Background
Using bra-ket notation consider the identity (for integer $r$) :
$$ \sum_{z=1}^\infty |r z \rangle \langle r z | = I \otimes \underbrace{\begin{bmatrix} 0 & 0 & 0 & 0 \\ 0 & 0 & 0 & 0\\ 0 & 0 & \ddots & 0 \\ 0 & 0 &0 & 1 \end{bmatrix}}_{\dim r} $$
with $I$ begin the identity matrix. Multiplying an arbitrary constant $a_r$ both sides:
$$ \sum_{z=1}^\infty a_r |r z \rangle \langle r z | = I \otimes \underbrace{\begin{bmatrix} 0 & 0 & 0 & 0 \\ 0 & 0 & 0 & 0\\ 0 & 0 & \ddots & 0 \\ 0 & 0 &0 & a_r \end{bmatrix}}_{\dim r} $$
Now, summing over $r$:
$$ \sum_{r = 1}^\infty \sum_{z=1}^\infty a_r |r z \rangle \langle r z | dz = I \otimes \sum_{r = 1}^\infty \underbrace{\begin{bmatrix} 0 & 0 & 0 & 0 \\ 0 & 0 & 0 & 0\\ 0 & 0 & \ddots & 0 \\ 0 & 0 &0 & a_r \end{bmatrix}}_{\dim r} $$
Let us explicitly handle the R.H.S:
$$ \begin{bmatrix} a_1 & 0 & 0 & 0 \\ 0 & a_1 & 0 & 0\\ 0 & 0 & \ddots & 0 \\ 0 & 0 &0 & a_1 \end{bmatrix} + \begin{bmatrix} 0 & 0 & 0 & 0 \\ 0 & a_2 & 0 & 0\\ 0 & 0 & \ddots & 0 \\ 0 & 0 &0 & a_2 \end{bmatrix} + \dots $$
Hence with $b_r = \sum_{i|r} a_i $
$$ \sum_{r=1}^\infty \sum_{z=1}^\infty a_r |r z \rangle \langle r z | = {\begin{bmatrix} b_1 & 0 & 0 & 0 \\ 0 & b_2 & 0 & 0\\ 0 & 0 & b_3 & 0 \\ 0 & 0 &0 & \ddots \end{bmatrix}} = \sum_{l=1} b_l |l \rangle \langle l | $$
Question
Is the above proof correct?
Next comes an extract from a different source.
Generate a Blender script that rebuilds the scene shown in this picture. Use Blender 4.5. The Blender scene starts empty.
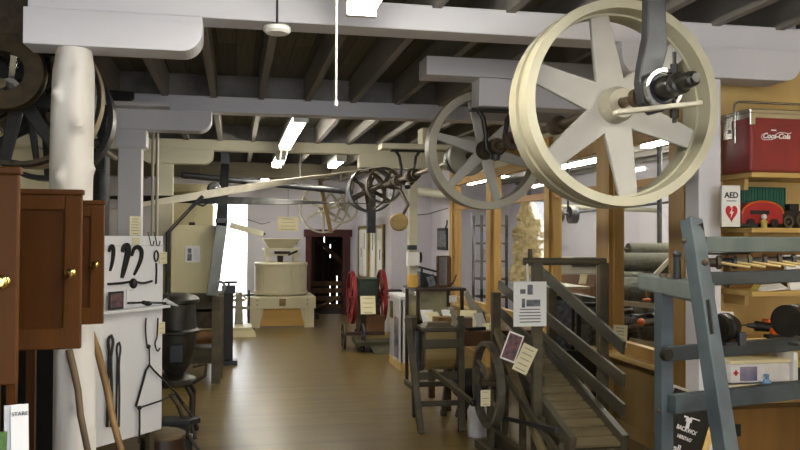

With $b_r = \sum_{i|r} a_i$:
$$ \sum_{r=1}^\infty \sum_{z=1}^\infty a_r |r z \rangle \langle r z | = \sum_{l=1} b_l |l \rangle \langle l | $$
Is there a continuum limit of this formula? Does $ \sum_{z=1}^\infty |r z \rangle \langle r z |$ have a continuum analog?